For confirmation, is the “?” form mentioned by various people and in various proposal texts mean the “???” form (i.e., “?” form (21-157) in the first post of this thread)? I first misunderstood that @sblionel referred to the usual “?” ternary form, but later I noticed it may mean the “???” form (21-157).
Also, the reason why this unusual form was proposed is for the need to handle
fixed-source form? (because keywords can appear in a concatenated way with other
variable names etc, so some special “delimiter” is needed etc).
This is NOT saying it is identical to the C (and PHP and other) forms - only that the use of ? is recognizable as indicating a conditional expression. -> is sometimes a pointer dereference or structure component reference in other languages, and I think would be confusing to use in Fortran for conditional expressions.
I’m not keen on the function-like syntax being proposed as an alternative because while it looks like a function it doesn’t behave like one. 21-165 doesn’t discuss what happens if a user-declared function or generic interface ifthen exists. I would much rather see a distinctive syntax here.
While I do not have any experience in a language standardization process and the development of compilers, I agree that the ???-Notation is hard to read and is a bit in the “uncanny valley” between being similar to the C notation and having a different syntax.
This might it actually make it even harder to understand for people with experience in a C-like language (I guess most Fortran programmers also have at least had some contact with C-like languages).
Allowing ?(a>b,x,y) as I suggested above would avoid this problem since ? cannot appear in a function name. Fortran does have non-function statements such as allocate, deallocate, open, close, inquire where the “arguments” appear inside parentheses, although they don’t return a value unlike the proposed ?.
I generally agree, but wonder whether MERGE is not kind of an “false friend” to conditional expressions as it works on a component basis, which would not be the case for conditional expressions.
res = ifthen(x >= 0.0, sqrt(x), -0.0)
res = ifthen(present(x), a, ifthen(present(b), b, 0))
res = ifthen(present(x), x, ifthen(present(y), y,
ifthen(present(z), z, 0)))
would look like using the ?() syntax:
res = ?(x >= 0.0, sqrt(x), -0.0)
res = ?(present(x), a, ?(present(b), b, 0))
res = ?(present(x), x, ?(present(y), y, ?(present(z), z, 0)))
Good points @sblionel about a user-declared function or generic interface ifthen.
I’m glad it was possible to vote for two.
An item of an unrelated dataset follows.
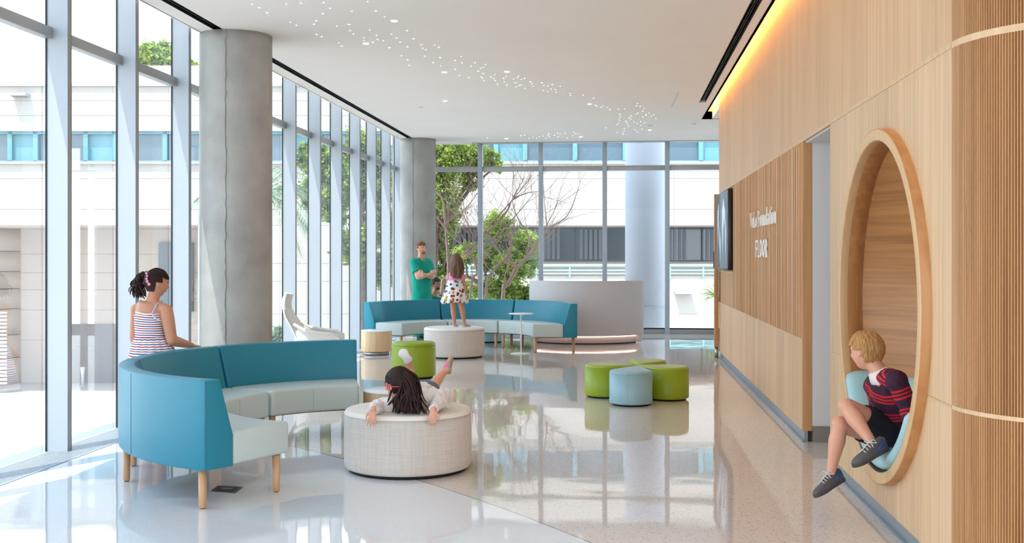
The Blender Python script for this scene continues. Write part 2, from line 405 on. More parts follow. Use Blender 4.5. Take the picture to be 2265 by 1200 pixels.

I voted for the keyword and arrow forms. I have a slight preference for the keyword form because I imagine it to be immediately obvious as plain English. My love for compactness makes the arrow form a close second choice, although I wish we could replace “->” with “=>” because of the horizontal symmetry – is that not possible because of confusion with pointer assignment? I strongly dislike the “?” on aesthetic and opaqueness grounds. From the other comments, I gather that it resembles C/C++, but outside of high-performance computing settings, I think more programmers come to Fortran with Python experience than with C/C++ experience these days so the similarity to C/C++ is not so compelling in my view.
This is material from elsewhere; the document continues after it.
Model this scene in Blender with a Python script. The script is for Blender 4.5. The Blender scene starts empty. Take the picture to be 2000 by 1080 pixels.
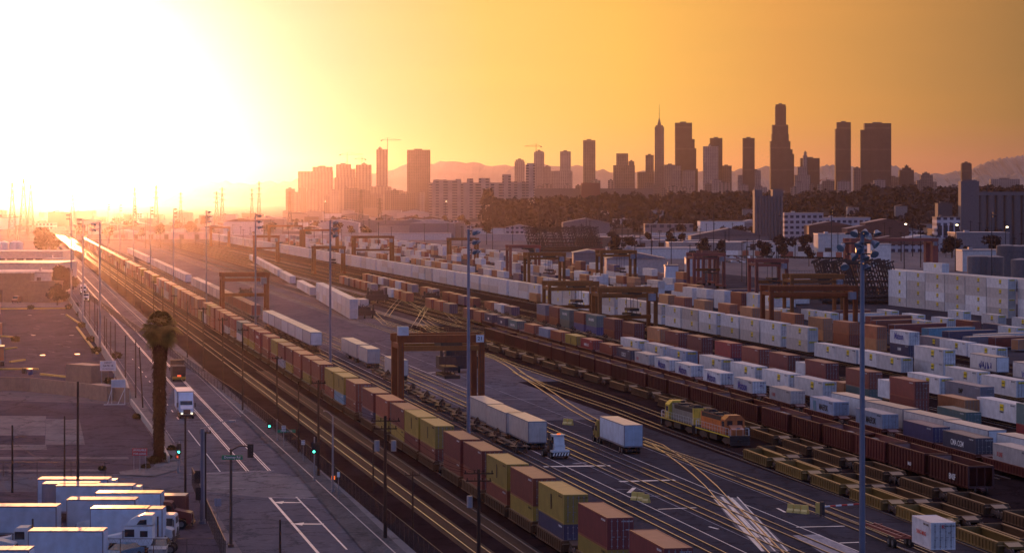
import bpy, math, random
from mathutils import Vector, Matrix
D = bpy.data; SC = bpy.context.scene; COL = SC.collection
rad = math.radians
# ------------------------------------------------------------------ camera, sky, sun, exposure
CAMH, FPX, CX, HY = 34.6, 5000.0, 1000.0, 392.0      # eye height (m), focal length, centre column and horizon row of the 2000 px photo
cam = D.objects.new('camera', D.cameras.new('camera')); COL.objects.link(cam); SC.camera = cam
cam.location = (0, 0, CAMH); cam.rotation_euler = (rad(90), 0, 0)
cam.data.sensor_width = 36; cam.data.lens = 36*FPX/2000; cam.data.shift_y = -(540-HY)/2000
cam.data.clip_start = 1; cam.data.clip_end = 60000
SUN_AZ, SUN_EL = rad(-9.9), rad(2.6)
SDIR = Vector((math.sin(SUN_AZ)*math.cos(SUN_EL), math.cos(SUN_AZ)*math.cos(SUN_EL), math.sin(SUN_EL)))
sun = D.objects.new('sun', D.lights.new('sun', 'SUN')); COL.objects.link(sun)
sun.data.energy = 2.1; sun.data.angle = rad(0.5); sun.data.color = (1, .38, .13)
sun.rotation_euler = (-SDIR).to_track_quat('-Z', 'Y').to_euler()
W = D.worlds.new('World'); SC.world = W; W.use_nodes = True
wn, wl = W.node_tree.nodes, W.node_tree.links; wn.clear()
def N(nt, typ, **k):
    n = nt.nodes.new(typ)
    for a, v in k.items():
        if a == 'ins':
            for i, x in v.items(): n.inputs[i].default_value = x
        else: setattr(n, a, v)
    return n
def ramp(nt, stops, fac, interp='LINEAR'):
    r = nt.nodes.new('ShaderNodeValToRGB'); e = r.color_ramp.elements; r.color_ramp.interpolation = interp
    while len(e) < len(stops): e.new(.5)
    for x, (p, c) in zip(e, stops): x.position = p; x.color = (*c, 1) if len(c) == 3 else c
    nt.links.new(fac, r.inputs[0]); return r
nt = W.node_tree
tc = N(nt, 'ShaderNodeTexCoord')
SKYDIR = Vector((math.sin(SUN_AZ)*math.cos(rad(1.9)), math.cos(SUN_AZ)*math.cos(rad(1.9)), math.sin(rad(1.9))))
dot = N(nt, 'ShaderNodeVectorMath', operation='DOT_PRODUCT'); nt.links.new(tc.outputs['Generated'], dot.inputs[0]); dot.inputs[1].default_value = SKYDIR
ac = N(nt, 'ShaderNodeMath', operation='ARCCOSINE'); nt.links.new(dot.outputs['Value'], ac.inputs[0])
deg = N(nt, 'ShaderNodeMath', operation='MULTIPLY'); nt.links.new(ac.outputs[0], deg.inputs[0]); deg.inputs[1].default_value = 180/math.pi/30   # 0..30 degrees from the sun -> 0..1
S = lambda r, g, b: tuple(((c/255+.055)/1.055)**2.4 if c > 10 else c/3294 for c in (r, g, b))
glow = ramp(nt, [(0, (1, 1, 1)), (1.0/30, (1, 1, 1)), (2.6/30, S(226, 212, 206)), (4.0/30, S(220, 196, 186)), (5.4/30, S(228, 200, 162)), (7/30, S(236, 203, 140)), (9.5/30, S(243, 200, 108)),
                 (12.5/30, S(252, 192, 92)), (16/30, S(226, 160, 82)), (19.5/30, S(182, 132, 74)), (22.5/30, S(140, 106, 64)), (1, S(120, 92, 78))], deg.outputs[0])
hglow = ramp(nt, [(0, S(255, 236, 170)), (2.0/30, S(255, 232, 160)), (4.5/30, S(255, 220, 140)), (7.5/30, S(252, 196, 108)), (10.5/30, S(248, 176, 104)),
                  (14/30, S(244, 156, 104)), (17/30, S(222, 138, 102)), (20/30, S(192, 118, 98)), (23/30, S(155, 100, 90)), (1, S(140, 98, 100))], deg.outputs[0])
sep = N(nt, 'ShaderNodeSeparateXYZ'); nt.links.new(tc.outputs['Generated'], sep.inputs[0])
he = N(nt, 'ShaderNodeMapRange', interpolation_type='SMOOTHSTEP'); nt.links.new(sep.outputs['Z'], he.inputs[0])
he.inputs[1].default_value = .0; he.inputs[2].default_value = .036
def mixc(nt, fac, a, b, blend='MIX'):
    m = nt.nodes.new('ShaderNodeMix'); m.data_type = 'RGBA'; m.blend_type = blend
    for s, v in ((0, fac), (6, a), (7, b)):
        if isinstance(v, (int, float)): m.inputs[s].default_value = v
        elif isinstance(v, tuple): m.inputs[s].default_value = (*v, 1) if len(v) == 3 else v
        else: nt.links.new(v, m.inputs[s])
    return m.outputs[2]
core = N(nt, 'ShaderNodeMapRange', interpolation_type='SMOOTHERSTEP'); nt.links.new(deg.outputs[0], core.inputs[0])
core.inputs[1].default_value = 2.4/30; core.inputs[2].default_value = 0; core.inputs[3].default_value = 1; core.inputs[4].default_value = 1.5
nearb = N(nt, 'ShaderNodeVectorMath', operation='SCALE'); nt.links.new(glow.outputs[0], nearb.inputs[0]); nt.links.new(core.outputs[0], nearb.inputs['Scale'])
nearm = mixc(nt, he.outputs[0], hglow.outputs[0], nearb.outputs[0])
# thin high clouds: soft streaks
mp = N(nt, 'ShaderNodeMapping'); nt.links.new(tc.outputs['Generated'], mp.inputs[0]); mp.inputs['Scale'].default_value = (3, 3, 26)
nz = N(nt, 'ShaderNodeTexNoise', ins={'Scale': 2.2, 'Detail': 4.0}); nt.links.new(mp.outputs[0], nz.inputs[0])
cl = ramp(nt, [(.45, (1, 1, 1)), (.75, (1.08, 1.04, 1.0))], nz.outputs[0]); 
nearc = N(nt, 'ShaderNodeVectorMath', operation='MULTIPLY'); nt.links.new(nearm, nearc.inputs[0]); nt.links.new(cl.outputs[0], nearc.inputs[1])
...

For anyone interested, merge can be a substitute for conditional expressions in most cases that matter for my purposes, but merge suffers from several limitations that conditional expressions will remove.
IMHO, Fortran should keep standing for FORmula TRANslation
and remain syntax-wise readable/accessible to beginners and occasional users.
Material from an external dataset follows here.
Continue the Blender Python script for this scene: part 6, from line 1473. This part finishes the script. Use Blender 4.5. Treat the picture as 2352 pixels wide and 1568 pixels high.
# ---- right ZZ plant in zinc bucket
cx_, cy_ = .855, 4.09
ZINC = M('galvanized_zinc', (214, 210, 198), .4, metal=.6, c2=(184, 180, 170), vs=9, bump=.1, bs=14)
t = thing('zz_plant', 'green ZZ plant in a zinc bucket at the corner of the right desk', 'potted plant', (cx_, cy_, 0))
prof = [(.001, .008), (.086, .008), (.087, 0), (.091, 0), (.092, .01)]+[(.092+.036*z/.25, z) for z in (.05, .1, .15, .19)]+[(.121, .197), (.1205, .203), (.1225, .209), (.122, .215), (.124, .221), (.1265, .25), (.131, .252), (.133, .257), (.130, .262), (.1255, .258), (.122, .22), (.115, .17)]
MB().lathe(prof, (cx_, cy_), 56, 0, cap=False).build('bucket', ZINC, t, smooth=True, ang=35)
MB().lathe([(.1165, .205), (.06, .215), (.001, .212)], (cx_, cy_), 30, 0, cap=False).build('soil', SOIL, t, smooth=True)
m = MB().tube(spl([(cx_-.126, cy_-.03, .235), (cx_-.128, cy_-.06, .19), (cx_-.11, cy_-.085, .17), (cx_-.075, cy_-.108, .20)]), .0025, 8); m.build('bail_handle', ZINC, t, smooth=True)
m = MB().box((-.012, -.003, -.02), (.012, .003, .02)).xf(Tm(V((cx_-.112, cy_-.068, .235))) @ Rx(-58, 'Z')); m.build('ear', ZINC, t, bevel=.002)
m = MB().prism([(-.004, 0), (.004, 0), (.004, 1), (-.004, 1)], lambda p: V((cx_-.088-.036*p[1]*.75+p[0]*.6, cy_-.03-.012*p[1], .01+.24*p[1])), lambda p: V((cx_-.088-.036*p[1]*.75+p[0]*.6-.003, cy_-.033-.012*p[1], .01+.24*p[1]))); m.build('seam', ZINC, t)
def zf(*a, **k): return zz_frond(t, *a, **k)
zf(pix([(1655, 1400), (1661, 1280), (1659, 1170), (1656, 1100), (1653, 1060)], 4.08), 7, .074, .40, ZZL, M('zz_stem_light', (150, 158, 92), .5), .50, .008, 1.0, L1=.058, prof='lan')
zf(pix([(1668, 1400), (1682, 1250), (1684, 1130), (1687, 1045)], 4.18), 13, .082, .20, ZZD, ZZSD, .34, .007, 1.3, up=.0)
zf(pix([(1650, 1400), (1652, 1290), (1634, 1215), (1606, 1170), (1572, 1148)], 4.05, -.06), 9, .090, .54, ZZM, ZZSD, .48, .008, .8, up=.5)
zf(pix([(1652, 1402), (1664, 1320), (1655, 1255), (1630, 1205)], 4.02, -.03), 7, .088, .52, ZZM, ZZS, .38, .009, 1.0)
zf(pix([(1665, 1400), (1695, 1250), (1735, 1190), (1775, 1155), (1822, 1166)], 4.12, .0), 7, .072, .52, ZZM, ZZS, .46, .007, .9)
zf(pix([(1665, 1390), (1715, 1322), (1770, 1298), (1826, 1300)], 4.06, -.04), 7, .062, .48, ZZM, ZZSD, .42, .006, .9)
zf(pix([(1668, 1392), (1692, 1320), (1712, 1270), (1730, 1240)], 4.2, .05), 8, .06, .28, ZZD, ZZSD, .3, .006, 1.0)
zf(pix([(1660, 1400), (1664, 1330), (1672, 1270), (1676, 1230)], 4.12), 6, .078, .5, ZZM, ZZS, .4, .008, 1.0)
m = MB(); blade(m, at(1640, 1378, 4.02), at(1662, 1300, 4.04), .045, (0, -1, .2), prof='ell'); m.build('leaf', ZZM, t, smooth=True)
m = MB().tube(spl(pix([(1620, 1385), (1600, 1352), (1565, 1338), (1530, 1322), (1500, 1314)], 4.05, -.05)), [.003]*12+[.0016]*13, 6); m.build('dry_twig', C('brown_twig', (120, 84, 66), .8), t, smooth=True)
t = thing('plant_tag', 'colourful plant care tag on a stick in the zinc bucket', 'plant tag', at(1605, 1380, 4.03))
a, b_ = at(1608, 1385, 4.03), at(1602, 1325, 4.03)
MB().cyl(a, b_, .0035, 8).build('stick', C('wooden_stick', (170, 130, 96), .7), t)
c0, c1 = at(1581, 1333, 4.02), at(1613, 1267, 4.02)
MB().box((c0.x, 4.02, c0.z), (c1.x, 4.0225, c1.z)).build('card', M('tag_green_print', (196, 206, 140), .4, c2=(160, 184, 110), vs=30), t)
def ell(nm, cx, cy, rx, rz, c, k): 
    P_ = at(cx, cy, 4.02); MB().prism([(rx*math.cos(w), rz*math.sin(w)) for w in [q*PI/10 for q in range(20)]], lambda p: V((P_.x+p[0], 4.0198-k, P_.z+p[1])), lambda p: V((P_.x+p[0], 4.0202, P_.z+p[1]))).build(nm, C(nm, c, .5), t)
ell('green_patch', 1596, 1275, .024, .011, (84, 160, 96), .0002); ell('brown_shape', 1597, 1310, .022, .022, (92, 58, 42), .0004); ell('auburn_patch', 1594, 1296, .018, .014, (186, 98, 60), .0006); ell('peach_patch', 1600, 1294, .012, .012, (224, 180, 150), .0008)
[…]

Other prominent languages have fancy one-liners that are virtually un-understandable by non experts, and I strongly recommend Fortran does not even make a single step into that direction.
I voted “Other”: I believe the existing, long-winded syntax is much more readable for complex cases and I do not think that this single, isolated feature (even if perfectly designed) will make Fortran less verbose. I would suggest to use the limited time and resourced of the committee on far higher-yield, important and useful features.
Such potential convenience functionalities might be left to the stdlib developers, if there is enough interest.
This seems like the best argument for using an intrinsic function. Their actual arguments are (I think) the only place in the language where a subexpression of an expression is not necessarily evaluated.
Similarly, Fortran has syntax like RESULT( ) and BIND( ) that are clearly not functions. While people can argue about the spelling of “ifthen”, I think the “looks like a function” argument is weak at best.
With both I would hope the semantics can be included for elemental usage.
And I really hope the standard-bearers don’t end up “kicking the can down the road” and do indeed end up introducing a good facility toward conditional expressions this time around in Fortran 202X, for there is enough of a need toward such a conditional expression in scientific and technical computing to warrant attention here. And for everyone to be also caring and inclusive i.e., to help and support the development and introduction of such a facility in the language. The long-form syntax will always be there for anyone bothered by the terseness of an intrinsic conditional expression facility.
Although that is on the agenda for 2X to short-circuit operators (in some form). I don’t have an opinion on that in terms of performance — I am thinking even if it gets short-circuited, the compiler can generate a warning if it thinks some different order would be more efficient.